Experimental measurement and thermodynamic modeling of hydrate stability conditions in the methane + cyclopentane + tetra-n‑butyl ammonium chloride (TBAC) aqueous solution system

Abstract

The present study investigates hydrate dissociation conditions in methane + cyclopentane (CP) and tetra-n‑butyl ammonium chloride (TBAC) aqueous solution. The experimental work was done using an isochoric vessel with varying compositions of the promoters in the pressure and temperature ranges of (1.42 to 4.90) MPa and (291.2 to 298.9) K, respectively.

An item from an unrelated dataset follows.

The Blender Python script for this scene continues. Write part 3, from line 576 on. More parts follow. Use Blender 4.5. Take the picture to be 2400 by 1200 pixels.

The methane hydrate dissociation pressure was predicted by the Gibbs minimization method. The findings denote that adding CP to the TBAC-containing system shifts the hydrate dissociation temperature of methane to higher values. The results also show an average increase of 12, 9, 5, and 3 K in hydrate dissociation temperature for 5, 10, 20, and 30 wt% TBAC in aqueous solution within the pressures. These results can be caused by the existence of more dodecahedral cages that are inhabited by methane. Thus, it makes hydrates more stable and increases the temperature of hydrate dissociation. On the other hand, adding TBAC to CP containing system has an inhibitor effect. The methane hydrate dissociation temperature was not changed sensibly when a 5 wt% TBAC was added to CP containing system. When the addition of the TBAC weight percentage to CP containing system is increased to 10, the average hydrate dissociation temperature decreases by 1 K within the pressures. When adding 20 and 30 wt% TBAC to CP containing system an average decrease of 2 K and 3 K in the hydrate dissociation temperature is resulted, respectively, within the pressures. The reduction in the hydrate dissociation temperatures can be attributed to salting-out and ion clustering. The experimental data and modeling results for the hydrate dissociation pressures exhibit an AARD of 2.4 %.